Problem requirements
Retype the full set of records. Keep every character identical.

Records for the task
⁂
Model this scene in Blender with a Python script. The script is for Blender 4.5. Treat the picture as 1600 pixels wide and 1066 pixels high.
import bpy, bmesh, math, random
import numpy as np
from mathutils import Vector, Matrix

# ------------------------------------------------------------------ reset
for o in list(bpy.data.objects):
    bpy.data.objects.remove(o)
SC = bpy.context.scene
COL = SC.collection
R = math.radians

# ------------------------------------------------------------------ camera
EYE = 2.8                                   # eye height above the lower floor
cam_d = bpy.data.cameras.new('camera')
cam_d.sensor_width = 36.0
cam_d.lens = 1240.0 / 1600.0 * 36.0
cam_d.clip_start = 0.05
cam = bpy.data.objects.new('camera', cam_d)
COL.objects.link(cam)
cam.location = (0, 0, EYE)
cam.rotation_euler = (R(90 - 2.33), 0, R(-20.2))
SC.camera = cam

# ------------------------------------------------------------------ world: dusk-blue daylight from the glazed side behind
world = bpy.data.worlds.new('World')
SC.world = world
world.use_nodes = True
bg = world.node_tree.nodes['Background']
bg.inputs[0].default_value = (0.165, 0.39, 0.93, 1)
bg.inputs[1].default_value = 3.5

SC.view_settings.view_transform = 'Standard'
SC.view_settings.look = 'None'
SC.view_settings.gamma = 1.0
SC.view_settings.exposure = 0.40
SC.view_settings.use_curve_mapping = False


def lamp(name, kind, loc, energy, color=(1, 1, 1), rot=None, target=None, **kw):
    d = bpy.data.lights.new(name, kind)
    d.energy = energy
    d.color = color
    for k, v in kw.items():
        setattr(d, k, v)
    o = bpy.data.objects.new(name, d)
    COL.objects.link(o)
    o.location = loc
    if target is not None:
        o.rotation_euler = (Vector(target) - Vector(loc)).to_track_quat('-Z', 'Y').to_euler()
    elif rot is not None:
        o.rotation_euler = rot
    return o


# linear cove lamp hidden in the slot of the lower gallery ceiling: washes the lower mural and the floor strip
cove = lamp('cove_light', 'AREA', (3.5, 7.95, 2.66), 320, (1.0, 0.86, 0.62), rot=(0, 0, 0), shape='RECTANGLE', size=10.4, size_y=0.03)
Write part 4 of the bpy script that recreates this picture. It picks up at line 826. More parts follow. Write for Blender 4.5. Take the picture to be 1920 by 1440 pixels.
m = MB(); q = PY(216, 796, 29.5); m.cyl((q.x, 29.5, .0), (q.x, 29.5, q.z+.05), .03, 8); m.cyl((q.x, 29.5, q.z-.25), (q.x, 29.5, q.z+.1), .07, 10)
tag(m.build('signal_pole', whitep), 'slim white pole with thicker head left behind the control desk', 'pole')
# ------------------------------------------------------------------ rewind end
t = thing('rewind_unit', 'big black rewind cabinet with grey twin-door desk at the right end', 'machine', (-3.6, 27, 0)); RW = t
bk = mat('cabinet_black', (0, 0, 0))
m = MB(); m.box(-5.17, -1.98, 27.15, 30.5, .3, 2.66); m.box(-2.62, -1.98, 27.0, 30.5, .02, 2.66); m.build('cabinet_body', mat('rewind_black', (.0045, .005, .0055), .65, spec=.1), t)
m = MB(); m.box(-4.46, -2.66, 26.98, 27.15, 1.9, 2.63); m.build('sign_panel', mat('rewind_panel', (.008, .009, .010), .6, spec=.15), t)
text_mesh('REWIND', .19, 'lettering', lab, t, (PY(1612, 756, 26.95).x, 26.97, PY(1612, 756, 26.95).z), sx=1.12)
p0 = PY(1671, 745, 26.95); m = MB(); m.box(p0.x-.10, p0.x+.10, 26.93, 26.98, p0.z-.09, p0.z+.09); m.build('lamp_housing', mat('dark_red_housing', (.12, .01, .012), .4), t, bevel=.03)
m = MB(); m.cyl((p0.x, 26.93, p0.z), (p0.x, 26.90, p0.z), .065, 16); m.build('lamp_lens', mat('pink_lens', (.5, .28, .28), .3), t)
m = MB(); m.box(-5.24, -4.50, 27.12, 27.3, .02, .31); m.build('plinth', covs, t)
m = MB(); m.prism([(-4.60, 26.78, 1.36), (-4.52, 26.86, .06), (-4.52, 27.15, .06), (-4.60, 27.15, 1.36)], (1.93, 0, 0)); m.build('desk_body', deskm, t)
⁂
Written answer
Model this scene in Blender with a Python script. The script is for Blender 4.5. Treat the picture as 1600 pixels wide and 1066 pixels high.
import bpy, bmesh, math, random
import numpy as np
from mathutils import Vector, Matrix

# ------------------------------------------------------------------ reset
for o in list(bpy.data.objects):
    bpy.data.objects.remove(o)
SC = bpy.context.scene
COL = SC.collection
R = math.radians

# ------------------------------------------------------------------ camera
EYE = 2.8                                   # eye height above the lower floor
cam_d = bpy.data.cameras.new('camera')
cam_d.sensor_width = 36.0
cam_d.lens = 1240.0 / 1600.0 * 36.0
cam_d.clip_start = 0.05
cam = bpy.data.objects.new('camera', cam_d)
COL.objects.link(cam)
cam.location = (0, 0, EYE)
cam.rotation_euler = (R(90 - 2.33), 0, R(-20.2))
SC.camera = cam

# ------------------------------------------------------------------ world: dusk-blue daylight from the glazed side behind
world = bpy.data.worlds.new('World')
SC.world = world
world.use_nodes = True
bg = world.node_tree.nodes['Background']
bg.inputs[0].default_value = (0.165, 0.39, 0.93, 1)
bg.inputs[1].default_value = 3.5

SC.view_settings.view_transform = 'Standard'
SC.view_settings.look = 'None'
SC.view_settings.gamma = 1.0
SC.view_settings.exposure = 0.40
SC.view_settings.use_curve_mapping = False


def lamp(name, kind, loc, energy, color=(1, 1, 1), rot=None, target=None, **kw):
    d = bpy.data.lights.new(name, kind)
    d.energy = energy
    d.color = color
    for k, v in kw.items():
        setattr(d, k, v)
    o = bpy.data.objects.new(name, d)
    COL.objects.link(o)
    o.location = loc
    if target is not None:
        o.rotation_euler = (Vector(target) - Vector(loc)).to_track_quat('-Z', 'Y').to_euler()
    elif rot is not None:
        o.rotation_euler = rot
    return o


# linear cove lamp hidden in the slot of the lower gallery ceiling: washes the lower mural and the floor strip
cove = lamp('cove_light', 'AREA', (3.5, 7.95, 2.66), 320, (1.0, 0.86, 0.62), rot=(0, 0, 0), shape='RECTANGLE', size=10.4, size_y=0.03)
Write part 4 of the bpy script that recreates this picture. It picks up at line 826. More parts follow. Write for Blender 4.5. Take the picture to be 1920 by 1440 pixels.
m = MB(); q = PY(216, 796, 29.5); m.cyl((q.x, 29.5, .0), (q.x, 29.5, q.z+.05), .03, 8); m.cyl((q.x, 29.5, q.z-.25), (q.x, 29.5, q.z+.1), .07, 10)
tag(m.build('signal_pole', whitep), 'slim white pole with thicker head left behind the control desk', 'pole')
# ------------------------------------------------------------------ rewind end
t = thing('rewind_unit', 'big black rewind cabinet with grey twin-door desk at the right end', 'machine', (-3.6, 27, 0)); RW = t
bk = mat('cabinet_black', (0, 0, 0))
m = MB(); m.box(-5.17, -1.98, 27.15, 30.5, .3, 2.66); m.box(-2.62, -1.98, 27.0, 30.5, .02, 2.66); m.build('cabinet_body', mat('rewind_black', (.0045, .005, .0055), .65, spec=.1), t)
m = MB(); m.box(-4.46, -2.66, 26.98, 27.15, 1.9, 2.63); m.build('sign_panel', mat('rewind_panel', (.008, .009, .010), .6, spec=.15), t)
text_mesh('REWIND', .19, 'lettering', lab, t, (PY(1612, 756, 26.95).x, 26.97, PY(1612, 756, 26.95).z), sx=1.12)
p0 = PY(1671, 745, 26.95); m = MB(); m.box(p0.x-.10, p0.x+.10, 26.93, 26.98, p0.z-.09, p0.z+.09); m.build('lamp_housing', mat('dark_red_housing', (.12, .01, .012), .4), t, bevel=.03)
m = MB(); m.cyl((p0.x, 26.93, p0.z), (p0.x, 26.90, p0.z), .065, 16); m.build('lamp_lens', mat('pink_lens', (.5, .28, .28), .3), t)
m = MB(); m.box(-5.24, -4.50, 27.12, 27.3, .02, .31); m.build('plinth', covs, t)
m = MB(); m.prism([(-4.60, 26.78, 1.36), (-4.52, 26.86, .06), (-4.52, 27.15, .06), (-4.60, 27.15, 1.36)], (1.93, 0, 0)); m.build('desk_body', deskm, t)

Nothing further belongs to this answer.